A former top army commander in Colombia has been sentenced to 19 years and six months in prison for ties to paramilitaries, only the second high-profile military official to be condemned for links which have engulfed many of the country’s elite.

Colonel Publio Hernan Mejia, who led the La Popa Battalion in the northern region of Valledupar between 2002 and 2004, was sentenced on September 9 for collaboration with paramilitaries and involvement in so-called “false positives” — the murder of civilians or extrajudicial killings reported as army combat kills.

According to the investigation, Mejia colluded with notorious paramilitary leader Rodrigo Tovar Pupo, alias “Jorge 40,” whose men joined Mejia’s troops on patrols and whose murders Mejia reported as combat kills, reported El Espectador.

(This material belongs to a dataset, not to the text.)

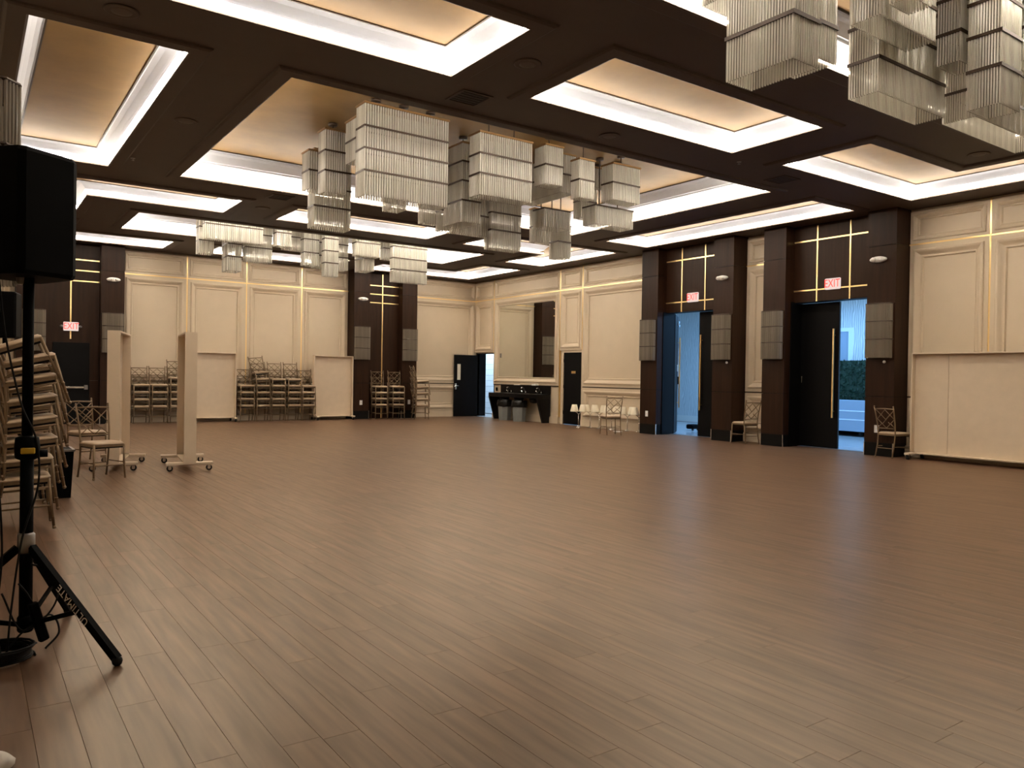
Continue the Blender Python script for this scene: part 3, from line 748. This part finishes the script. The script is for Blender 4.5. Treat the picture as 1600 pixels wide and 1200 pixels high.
sconce(XL+PILF, 4.895, R(90), 'crystal sconce at the left picture edge above the loudspeaker')

# ------------------------------------------------------------------ exit signs, emergency lights, outlets
def exit_sign(loc, rot, label, arrows=False):
    t = thing('exit_sign', label, 'exit sign', loc, (0, 0, rot), 'lit exit signs')
    MB().cbox(-0.165, 0.165, -0.05, 0.0, -0.11, 0.11, 0.01).build('housing', EXITW, t)
    text_mesh('letters', 'EXIT', 0.215, REDL, t, Matrix.Translation((0, -0.0515, 0)) @ Matrix.Rotation(R(90), 4, 'X') @ Matrix.Diagonal((0.78, 1.05, 1, 1)), 0.001)
    if arrows:
        for s in (-1, 1): MB().sphere((s*0.205, -0.03, 0), 0.04, 10, 6, 0.8).build('lamp_head', GREYP, t, True)
exit_sign((PX+0.30, 12.635, 3.31), R(-90), 'red lit EXIT sign above the first tall doorway')
exit_sign((PX+0.30, 9.005, 3.31), R(-90), 'red lit EXIT sign above the second tall doorway')
exit_sign((2.18, YB-HP-0.015, 2.45), 0, 'red lit EXIT sign above the black door on the far wall', True)
def emergency(loc, rot, label):
    t = thing('emergency_light', label, 'emergency light', loc, (0, 0, rot), 'white emergency lights')
    rings = []
    for y, s in ((0.0,1.0),(-0.04,1.0),(-0.06,0.85)):
        rings.append([(0.16*s*math.cos(a), y, 0.055*s*math.sin(a)) for a in [2*PI*i/20 for i in range(20)]])
    MB().loft(rings).build('body', WHITEP, t, True)
    for s in (-1, 1): MB().sphere((s*0.07, -0.075, 0), 0.045, 12, 8, 0.9).build('lamp_head', WHITEP, t, True)
emergency((PX, 11.53, 3.635), R(-90), 'white twin-head emergency light on the pilaster right of the first tall doorway')
emergency((PX, 7.90, 3.635), R(-90), 'white twin-head emergency light on the nearest right-hand pilaster')
emergency((3.09, YB-PILF, 3.67), 0, 'white twin-head emergency light on the far left pilaster')
emergency((9.93, YB-PILF, 3.66), 0, 'white twin-head emergency light on the pilaster left of the chair niche')
def outlet(loc, rot, label):
    t = thing('wall_outlet', label, 'outlet', loc, (0, 0, rot), 'white wall outlets')
    MB().cbox(-0.045, 0.045, -0.008, 0.0, -0.07, 0.07, 0.003).build('plate', WHITEP, t)
    for s in (-1, 1): MB().cbox(-0.018, 0.018, -0.011, -0.007, s*0.03-0.016, s*0.03+0.016, 0.003).build('socket', COVE, t)
outlet((PX, 13.82, 0.50), R(-90), 'white outlet on the pilaster beside the row of lamps')
outlet((PX, 7.88, 0.50), R(-90), 'white outlet low on the nearest pilaster, behind the chair')
outlet((9.91, YB-PILF, 0.50), 0, 'white outlet on the pilaster beside the far rolling board')
outlet((11.55, YB-PILF, 0.51), 0, 'white outlet on the pilaster beside the sideways chair stack')
for y, z, l in ((11.36,1.75,'small white knob sensor below the sconce at the first tall doorway'), (7.75,1.74,'small white knob sensor below the nearest sconce')):
    t = thing('sensor', l, 'sensor', (PX, y, z)); MB().sphere((-0.02,0,0), 0.028, 10, 6).build('body', WHITEP, t, True)
t = thing('wall_plate', 'small cream switch plate low on the panel between the pilasters', 'switch', (XR-0.024, 10.58, 1.30)); MB().cbox(-0.01, 0, -0.06, 0.06, -0.05, 0.05, 0.003).build('plate', CREAM, t)

# ------------------------------------------------------------------ mirror and vanity
t = thing('wall_mirror', 'large wall mirror above the black vanity', 'mirror', (XR-0.012, 19.58, 1.355))
for a, b_ in ((-1.47,0.017),(0.023,1.47)): MB().box(-0.006, 0.0, a, b_, 0, 2.28).build('pane', MIRROR, t)
MB().cbox(-0.016, -0.006, 1.34, 1.42, 0.62, 0.76, 0.003).build('switch_plate', SILV, t)
t = thing('vanity', 'black stone wash vanity with slanted side legs under the mirror', 'vanity', (XR, 18.28, 0))
MB().cbox(-0.52, -0.03, 0.0, 2.62, 0.72, 0.85, 0.006).build('counter', STONE, t)
MB().box(-0.05, -0.026, 0.0, 2.61, 0.85, 1.10).build('backsplash', STONE, t)
for y in (0.0, 2.54):
    MB().add([(-0.52,y,0.72),(-0.30,y,0.0),(-0.035,y,0.0),(-0.035,y,0.72),(-0.52,y+0.08,0.72),(-0.30,y+0.08,0.0),(-0.035,y+0.08,0.0),(-0.035,y+0.08,0.72)],
             [(0,1,2,3),(7,6,5,4),(0,4,5,1),(1,5,6,2),(2,6,7,3),(3,7,4,0)]).build('side_leg', STONE, t)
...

In one incident, witnesses described how a group of paramilitaries assassinated after an internal struggle within Tovar’s organization were officially reported as National Liberation Army (ELN) guerrillas killed in combat by Mejia’s men. Mejia has claimed that then-President Alvaro Uribe endorsed the operation.

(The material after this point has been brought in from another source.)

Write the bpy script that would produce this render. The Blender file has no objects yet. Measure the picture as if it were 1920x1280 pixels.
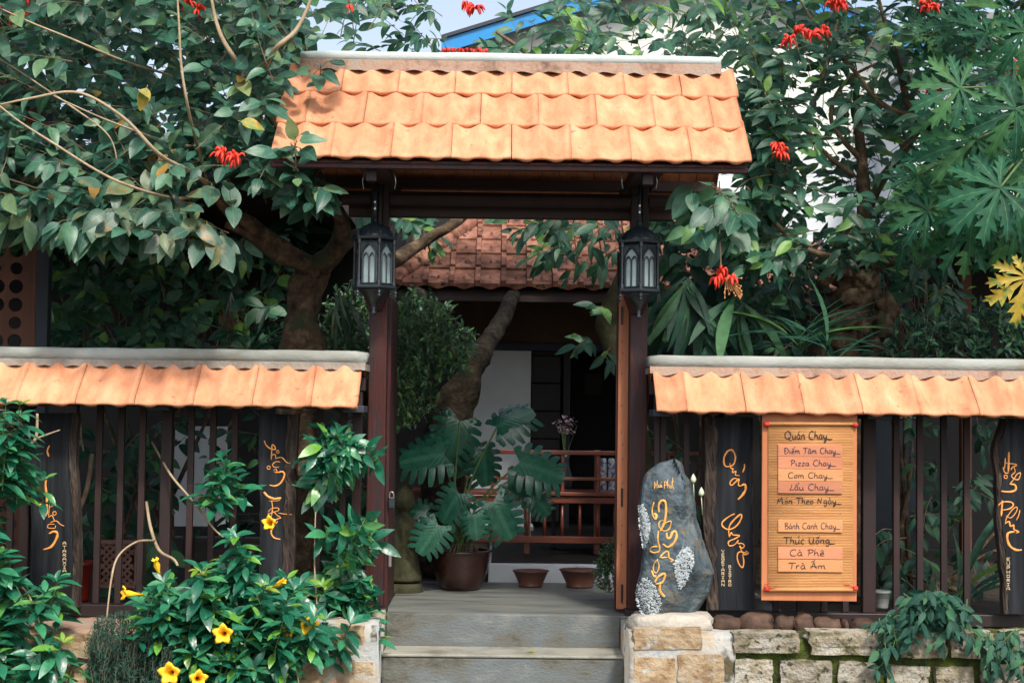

According to Semana, witnesses have claimed Mejia received up to $15,000 per month from Tovar’s paramilitary organization for his continued collaboration.

Mejia was removed from his position in 2007 by Uribe, after his involvement in the false positives scandal became evident, reported El Tiempo.

InSight Crime Analysis

The number of confirmed false positives totals almost 4,000, according to Colombia’s Attorney General’s Office — yet Mejia is only the second senior army official to be imprisoned for involvement in the scandal, according to Semana. Colonel Luis Fernando Borja was the first, and could serve up to Colombia’s maximum sentence of 60 years for involvement in over 50 such cases.

Tovar went on to become one of the most high-profile paramilitary leaders to emerge from the Colombian conflict, leading the Northern Bloc of the United Self-Defense Forces of Colombia (AUC) paramilitary umbrella organization which demobilized in 2006. Files from his computer sparked the so-called “para-politics” scandal, during which many politicians — including members of Uribe’s family — were imprisoned for paramilitary links.

The para-politics scandal has exposed the deep links between the country’s elites and paramilitary organizations, especially during Uribe’s 2000 to 2008 presidency, with Tovar himself a cattle rancher from an elite family in northern Colombia.